--- START PROVIDED MATERIAL ---

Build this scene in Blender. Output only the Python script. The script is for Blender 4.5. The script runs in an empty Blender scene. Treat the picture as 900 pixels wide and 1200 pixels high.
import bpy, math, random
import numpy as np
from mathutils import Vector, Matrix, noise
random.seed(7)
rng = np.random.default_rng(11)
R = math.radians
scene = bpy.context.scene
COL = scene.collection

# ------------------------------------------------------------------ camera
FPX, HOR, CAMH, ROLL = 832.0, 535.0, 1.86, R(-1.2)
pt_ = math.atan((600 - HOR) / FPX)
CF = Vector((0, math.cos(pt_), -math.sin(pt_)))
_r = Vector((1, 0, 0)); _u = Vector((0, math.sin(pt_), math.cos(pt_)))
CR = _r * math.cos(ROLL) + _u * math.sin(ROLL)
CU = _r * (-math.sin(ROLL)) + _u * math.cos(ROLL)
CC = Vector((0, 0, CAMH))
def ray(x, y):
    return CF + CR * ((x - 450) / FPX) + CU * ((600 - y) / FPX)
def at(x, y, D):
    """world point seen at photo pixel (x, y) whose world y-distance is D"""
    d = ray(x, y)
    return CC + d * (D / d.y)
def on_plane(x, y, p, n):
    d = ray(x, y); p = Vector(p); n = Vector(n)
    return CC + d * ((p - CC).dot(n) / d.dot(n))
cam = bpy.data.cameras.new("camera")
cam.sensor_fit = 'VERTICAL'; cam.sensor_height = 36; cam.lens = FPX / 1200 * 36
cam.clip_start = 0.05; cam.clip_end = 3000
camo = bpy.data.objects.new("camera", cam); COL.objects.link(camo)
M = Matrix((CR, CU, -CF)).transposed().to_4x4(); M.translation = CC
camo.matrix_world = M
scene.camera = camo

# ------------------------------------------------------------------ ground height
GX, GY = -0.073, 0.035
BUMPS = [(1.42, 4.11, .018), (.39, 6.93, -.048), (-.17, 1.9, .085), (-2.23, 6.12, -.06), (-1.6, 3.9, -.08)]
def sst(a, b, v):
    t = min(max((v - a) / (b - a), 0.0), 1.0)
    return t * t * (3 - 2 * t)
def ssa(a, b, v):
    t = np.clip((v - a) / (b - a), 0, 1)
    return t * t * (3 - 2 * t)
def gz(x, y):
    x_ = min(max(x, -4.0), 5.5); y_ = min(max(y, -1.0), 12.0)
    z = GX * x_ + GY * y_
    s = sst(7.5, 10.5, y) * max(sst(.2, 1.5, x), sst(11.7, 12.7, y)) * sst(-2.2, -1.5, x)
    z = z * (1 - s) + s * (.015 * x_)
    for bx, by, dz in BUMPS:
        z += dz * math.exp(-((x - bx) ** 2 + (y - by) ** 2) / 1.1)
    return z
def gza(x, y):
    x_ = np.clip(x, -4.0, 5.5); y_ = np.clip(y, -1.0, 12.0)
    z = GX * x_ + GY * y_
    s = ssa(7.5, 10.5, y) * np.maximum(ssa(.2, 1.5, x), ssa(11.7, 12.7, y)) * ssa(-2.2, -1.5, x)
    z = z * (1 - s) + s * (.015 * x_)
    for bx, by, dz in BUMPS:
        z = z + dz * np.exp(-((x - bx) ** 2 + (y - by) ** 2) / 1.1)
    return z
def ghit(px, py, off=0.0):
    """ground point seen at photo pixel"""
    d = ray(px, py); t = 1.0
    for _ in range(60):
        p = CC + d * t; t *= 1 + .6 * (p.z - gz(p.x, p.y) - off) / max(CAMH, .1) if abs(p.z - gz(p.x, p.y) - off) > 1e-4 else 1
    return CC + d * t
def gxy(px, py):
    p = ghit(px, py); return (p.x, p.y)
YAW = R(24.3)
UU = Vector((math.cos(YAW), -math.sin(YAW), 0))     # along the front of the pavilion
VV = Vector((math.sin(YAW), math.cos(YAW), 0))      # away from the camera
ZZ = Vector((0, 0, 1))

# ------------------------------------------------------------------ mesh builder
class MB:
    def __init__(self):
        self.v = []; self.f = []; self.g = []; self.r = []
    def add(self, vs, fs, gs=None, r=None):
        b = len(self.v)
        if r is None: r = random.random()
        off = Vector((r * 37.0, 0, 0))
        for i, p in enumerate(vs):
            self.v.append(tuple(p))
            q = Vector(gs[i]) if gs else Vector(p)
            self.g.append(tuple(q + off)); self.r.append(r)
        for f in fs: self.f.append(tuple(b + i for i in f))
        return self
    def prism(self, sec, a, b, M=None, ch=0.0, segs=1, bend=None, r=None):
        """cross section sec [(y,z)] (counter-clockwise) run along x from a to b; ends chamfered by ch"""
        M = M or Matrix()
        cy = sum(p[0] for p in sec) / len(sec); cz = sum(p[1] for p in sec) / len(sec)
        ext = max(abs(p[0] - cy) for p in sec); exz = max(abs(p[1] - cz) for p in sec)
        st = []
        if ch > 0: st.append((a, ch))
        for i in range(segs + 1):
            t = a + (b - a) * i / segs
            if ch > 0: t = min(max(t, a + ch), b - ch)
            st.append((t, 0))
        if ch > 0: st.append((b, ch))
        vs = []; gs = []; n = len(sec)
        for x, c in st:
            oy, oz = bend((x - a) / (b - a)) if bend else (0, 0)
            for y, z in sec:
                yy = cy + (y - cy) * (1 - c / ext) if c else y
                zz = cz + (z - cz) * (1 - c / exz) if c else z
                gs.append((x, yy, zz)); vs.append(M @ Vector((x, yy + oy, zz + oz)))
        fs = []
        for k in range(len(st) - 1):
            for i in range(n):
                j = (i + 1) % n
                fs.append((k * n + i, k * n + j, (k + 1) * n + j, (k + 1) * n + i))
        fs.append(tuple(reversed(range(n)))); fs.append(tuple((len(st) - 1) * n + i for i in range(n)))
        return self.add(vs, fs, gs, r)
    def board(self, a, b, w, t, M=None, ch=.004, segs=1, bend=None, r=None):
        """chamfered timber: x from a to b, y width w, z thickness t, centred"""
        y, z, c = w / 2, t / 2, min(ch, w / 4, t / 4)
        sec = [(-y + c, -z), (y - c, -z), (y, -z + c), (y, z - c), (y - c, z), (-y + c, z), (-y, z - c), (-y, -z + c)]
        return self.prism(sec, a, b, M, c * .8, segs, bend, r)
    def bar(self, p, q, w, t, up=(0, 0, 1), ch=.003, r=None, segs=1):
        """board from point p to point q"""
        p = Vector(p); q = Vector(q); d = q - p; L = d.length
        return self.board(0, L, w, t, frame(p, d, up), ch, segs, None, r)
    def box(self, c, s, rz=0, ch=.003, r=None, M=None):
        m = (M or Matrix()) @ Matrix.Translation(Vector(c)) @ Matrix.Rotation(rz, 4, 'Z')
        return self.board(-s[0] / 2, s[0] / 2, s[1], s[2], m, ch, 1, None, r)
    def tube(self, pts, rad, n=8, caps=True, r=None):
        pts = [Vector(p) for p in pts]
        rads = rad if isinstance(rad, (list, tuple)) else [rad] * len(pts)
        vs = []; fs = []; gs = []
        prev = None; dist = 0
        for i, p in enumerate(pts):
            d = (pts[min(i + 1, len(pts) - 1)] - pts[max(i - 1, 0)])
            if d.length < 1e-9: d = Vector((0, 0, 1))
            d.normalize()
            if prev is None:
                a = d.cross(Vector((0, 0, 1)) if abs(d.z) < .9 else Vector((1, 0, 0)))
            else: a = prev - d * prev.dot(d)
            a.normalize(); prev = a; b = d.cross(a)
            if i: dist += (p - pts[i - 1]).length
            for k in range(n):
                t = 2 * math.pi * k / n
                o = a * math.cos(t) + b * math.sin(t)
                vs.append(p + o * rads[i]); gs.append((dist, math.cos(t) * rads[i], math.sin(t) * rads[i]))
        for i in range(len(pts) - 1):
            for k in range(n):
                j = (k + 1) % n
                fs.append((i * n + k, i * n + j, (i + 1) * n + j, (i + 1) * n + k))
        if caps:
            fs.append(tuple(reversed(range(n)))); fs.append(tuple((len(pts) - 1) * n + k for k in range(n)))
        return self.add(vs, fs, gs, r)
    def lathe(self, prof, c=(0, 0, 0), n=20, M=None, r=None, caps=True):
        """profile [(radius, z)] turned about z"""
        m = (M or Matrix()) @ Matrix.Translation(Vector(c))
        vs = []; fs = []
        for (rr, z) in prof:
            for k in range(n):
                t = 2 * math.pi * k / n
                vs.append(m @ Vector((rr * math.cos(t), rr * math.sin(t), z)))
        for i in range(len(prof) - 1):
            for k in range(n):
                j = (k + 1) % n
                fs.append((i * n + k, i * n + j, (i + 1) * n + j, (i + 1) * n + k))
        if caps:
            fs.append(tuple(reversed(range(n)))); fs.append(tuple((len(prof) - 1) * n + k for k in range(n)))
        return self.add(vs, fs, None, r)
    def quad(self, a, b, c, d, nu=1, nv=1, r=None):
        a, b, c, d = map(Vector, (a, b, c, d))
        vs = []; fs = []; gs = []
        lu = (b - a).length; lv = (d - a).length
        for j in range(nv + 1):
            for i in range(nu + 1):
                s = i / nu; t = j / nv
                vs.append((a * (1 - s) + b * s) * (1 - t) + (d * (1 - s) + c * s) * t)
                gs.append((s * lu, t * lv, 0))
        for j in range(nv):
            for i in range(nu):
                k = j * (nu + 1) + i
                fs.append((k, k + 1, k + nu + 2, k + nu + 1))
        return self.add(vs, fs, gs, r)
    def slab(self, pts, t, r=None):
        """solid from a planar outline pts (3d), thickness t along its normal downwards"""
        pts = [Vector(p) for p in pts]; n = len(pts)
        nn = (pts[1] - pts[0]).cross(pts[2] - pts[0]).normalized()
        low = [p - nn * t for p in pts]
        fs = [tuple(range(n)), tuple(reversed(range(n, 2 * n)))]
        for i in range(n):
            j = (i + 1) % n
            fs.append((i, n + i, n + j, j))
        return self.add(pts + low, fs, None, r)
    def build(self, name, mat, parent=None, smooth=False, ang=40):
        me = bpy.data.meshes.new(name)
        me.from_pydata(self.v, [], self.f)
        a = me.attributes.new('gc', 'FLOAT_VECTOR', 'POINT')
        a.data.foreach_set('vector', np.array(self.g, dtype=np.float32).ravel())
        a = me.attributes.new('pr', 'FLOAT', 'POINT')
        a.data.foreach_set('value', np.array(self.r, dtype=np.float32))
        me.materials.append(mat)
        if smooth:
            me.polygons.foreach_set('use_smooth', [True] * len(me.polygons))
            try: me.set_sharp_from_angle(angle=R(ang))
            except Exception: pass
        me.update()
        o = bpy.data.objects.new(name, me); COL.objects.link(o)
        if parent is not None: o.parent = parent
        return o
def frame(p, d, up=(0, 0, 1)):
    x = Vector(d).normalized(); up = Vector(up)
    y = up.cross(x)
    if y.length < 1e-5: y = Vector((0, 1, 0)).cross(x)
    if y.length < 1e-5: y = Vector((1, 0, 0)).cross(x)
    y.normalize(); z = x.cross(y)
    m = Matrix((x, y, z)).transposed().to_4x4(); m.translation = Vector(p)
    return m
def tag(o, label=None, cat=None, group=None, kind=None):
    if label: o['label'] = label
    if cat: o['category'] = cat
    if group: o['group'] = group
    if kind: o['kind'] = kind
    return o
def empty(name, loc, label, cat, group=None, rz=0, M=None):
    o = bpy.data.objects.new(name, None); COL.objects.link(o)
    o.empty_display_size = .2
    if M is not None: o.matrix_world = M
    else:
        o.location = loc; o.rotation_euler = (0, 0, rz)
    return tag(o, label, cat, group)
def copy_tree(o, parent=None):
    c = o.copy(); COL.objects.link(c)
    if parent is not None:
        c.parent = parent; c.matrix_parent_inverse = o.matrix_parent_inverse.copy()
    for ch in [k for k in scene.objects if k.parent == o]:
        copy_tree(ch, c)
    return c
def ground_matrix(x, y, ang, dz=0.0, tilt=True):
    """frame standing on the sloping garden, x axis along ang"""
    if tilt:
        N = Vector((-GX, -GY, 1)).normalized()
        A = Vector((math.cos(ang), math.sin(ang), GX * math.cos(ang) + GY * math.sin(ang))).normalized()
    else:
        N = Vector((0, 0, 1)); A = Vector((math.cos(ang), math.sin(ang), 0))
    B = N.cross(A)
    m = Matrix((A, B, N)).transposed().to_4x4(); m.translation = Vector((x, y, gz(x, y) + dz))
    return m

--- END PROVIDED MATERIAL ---

_WORK TO DO_. Beginning at the first line above, repeat exactly until the line containing "COL = scene.collection", which is included.

_COMPLETE RESPONSE_.
Build this scene in Blender. Output only the Python script. The script is for Blender 4.5. The script runs in an empty Blender scene. Treat the picture as 900 pixels wide and 1200 pixels high.
import bpy, math, random
import numpy as np
from mathutils import Vector, Matrix, noise
random.seed(7)
rng = np.random.default_rng(11)
R = math.radians
scene = bpy.context.scene
COL = scene.collection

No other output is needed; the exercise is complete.